─── PROVIDED DATA

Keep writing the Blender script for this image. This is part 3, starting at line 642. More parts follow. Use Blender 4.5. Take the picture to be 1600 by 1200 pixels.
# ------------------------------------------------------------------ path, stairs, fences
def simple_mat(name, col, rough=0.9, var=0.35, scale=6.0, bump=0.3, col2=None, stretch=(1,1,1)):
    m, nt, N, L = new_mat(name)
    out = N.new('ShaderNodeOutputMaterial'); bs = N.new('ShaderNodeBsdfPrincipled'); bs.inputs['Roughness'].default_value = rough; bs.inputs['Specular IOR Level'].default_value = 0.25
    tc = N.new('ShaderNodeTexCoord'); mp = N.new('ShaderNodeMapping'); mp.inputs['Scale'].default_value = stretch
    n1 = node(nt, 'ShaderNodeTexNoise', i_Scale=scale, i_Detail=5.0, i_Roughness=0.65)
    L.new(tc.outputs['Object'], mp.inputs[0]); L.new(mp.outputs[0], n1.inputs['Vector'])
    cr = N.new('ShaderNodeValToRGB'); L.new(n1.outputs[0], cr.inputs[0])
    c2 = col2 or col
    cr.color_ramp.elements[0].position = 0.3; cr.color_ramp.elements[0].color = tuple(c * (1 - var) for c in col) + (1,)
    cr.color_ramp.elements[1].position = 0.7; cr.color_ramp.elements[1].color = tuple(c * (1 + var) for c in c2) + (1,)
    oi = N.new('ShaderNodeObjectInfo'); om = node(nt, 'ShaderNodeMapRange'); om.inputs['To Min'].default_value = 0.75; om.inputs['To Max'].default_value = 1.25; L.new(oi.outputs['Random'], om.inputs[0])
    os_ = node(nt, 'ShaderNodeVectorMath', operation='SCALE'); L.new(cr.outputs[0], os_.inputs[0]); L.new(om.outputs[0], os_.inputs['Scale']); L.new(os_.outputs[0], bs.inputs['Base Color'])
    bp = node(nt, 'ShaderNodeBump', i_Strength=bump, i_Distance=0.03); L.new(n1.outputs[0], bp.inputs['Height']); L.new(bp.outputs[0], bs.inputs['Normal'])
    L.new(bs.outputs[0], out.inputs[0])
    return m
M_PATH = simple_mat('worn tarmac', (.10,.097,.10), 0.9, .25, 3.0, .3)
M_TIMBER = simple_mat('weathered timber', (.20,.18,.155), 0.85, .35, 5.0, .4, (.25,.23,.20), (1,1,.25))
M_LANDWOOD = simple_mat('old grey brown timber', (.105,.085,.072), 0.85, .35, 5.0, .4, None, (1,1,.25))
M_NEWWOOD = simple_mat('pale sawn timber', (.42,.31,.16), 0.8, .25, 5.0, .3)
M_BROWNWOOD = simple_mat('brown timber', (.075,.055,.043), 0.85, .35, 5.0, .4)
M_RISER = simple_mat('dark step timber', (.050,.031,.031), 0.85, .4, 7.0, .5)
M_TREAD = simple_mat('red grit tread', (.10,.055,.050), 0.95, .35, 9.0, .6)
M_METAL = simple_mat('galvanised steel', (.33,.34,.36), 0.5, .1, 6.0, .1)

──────

## SHORT TASK
Each line of the listing above should be output exactly.

## SOLUTION TO THE EXERCISE
Keep writing the Blender script for this image. This is part 3, starting at line 642. More parts follow. Use Blender 4.5. Take the picture to be 1600 by 1200 pixels.
# ------------------------------------------------------------------ path, stairs, fences
def simple_mat(name, col, rough=0.9, var=0.35, scale=6.0, bump=0.3, col2=None, stretch=(1,1,1)):
    m, nt, N, L = new_mat(name)
    out = N.new('ShaderNodeOutputMaterial'); bs = N.new('ShaderNodeBsdfPrincipled'); bs.inputs['Roughness'].default_value = rough; bs.inputs['Specular IOR Level'].default_value = 0.25
    tc = N.new('ShaderNodeTexCoord'); mp = N.new('ShaderNodeMapping'); mp.inputs['Scale'].default_value = stretch
    n1 = node(nt, 'ShaderNodeTexNoise', i_Scale=scale, i_Detail=5.0, i_Roughness=0.65)
    L.new(tc.outputs['Object'], mp.inputs[0]); L.new(mp.outputs[0], n1.inputs['Vector'])
    cr = N.new('ShaderNodeValToRGB'); L.new(n1.outputs[0], cr.inputs[0])
    c2 = col2 or col
    cr.color_ramp.elements[0].position = 0.3; cr.color_ramp.elements[0].color = tuple(c * (1 - var) for c in col) + (1,)
    cr.color_ramp.elements[1].position = 0.7; cr.color_ramp.elements[1].color = tuple(c * (1 + var) for c in c2) + (1,)
    oi = N.new('ShaderNodeObjectInfo'); om = node(nt, 'ShaderNodeMapRange'); om.inputs['To Min'].default_value = 0.75; om.inputs['To Max'].default_value = 1.25; L.new(oi.outputs['Random'], om.inputs[0])
    os_ = node(nt, 'ShaderNodeVectorMath', operation='SCALE'); L.new(cr.outputs[0], os_.inputs[0]); L.new(om.outputs[0], os_.inputs['Scale']); L.new(os_.outputs[0], bs.inputs['Base Color'])
    bp = node(nt, 'ShaderNodeBump', i_Strength=bump, i_Distance=0.03); L.new(n1.outputs[0], bp.inputs['Height']); L.new(bp.outputs[0], bs.inputs['Normal'])
    L.new(bs.outputs[0], out.inputs[0])
    return m
M_PATH = simple_mat('worn tarmac', (.10,.097,.10), 0.9, .25, 3.0, .3)
M_TIMBER = simple_mat('weathered timber', (.20,.18,.155), 0.85, .35, 5.0, .4, (.25,.23,.20), (1,1,.25))
M_LANDWOOD = simple_mat('old grey brown timber', (.105,.085,.072), 0.85, .35, 5.0, .4, None, (1,1,.25))
M_NEWWOOD = simple_mat('pale sawn timber', (.42,.31,.16), 0.8, .25, 5.0, .3)
M_BROWNWOOD = simple_mat('brown timber', (.075,.055,.043), 0.85, .35, 5.0, .4)
M_RISER = simple_mat('dark step timber', (.050,.031,.031), 0.85, .4, 7.0, .5)
M_TREAD = simple_mat('red grit tread', (.10,.055,.050), 0.95, .35, 9.0, .6)
M_METAL = simple_mat('galvanised steel', (.33,.34,.36), 0.5, .1, 6.0, .1)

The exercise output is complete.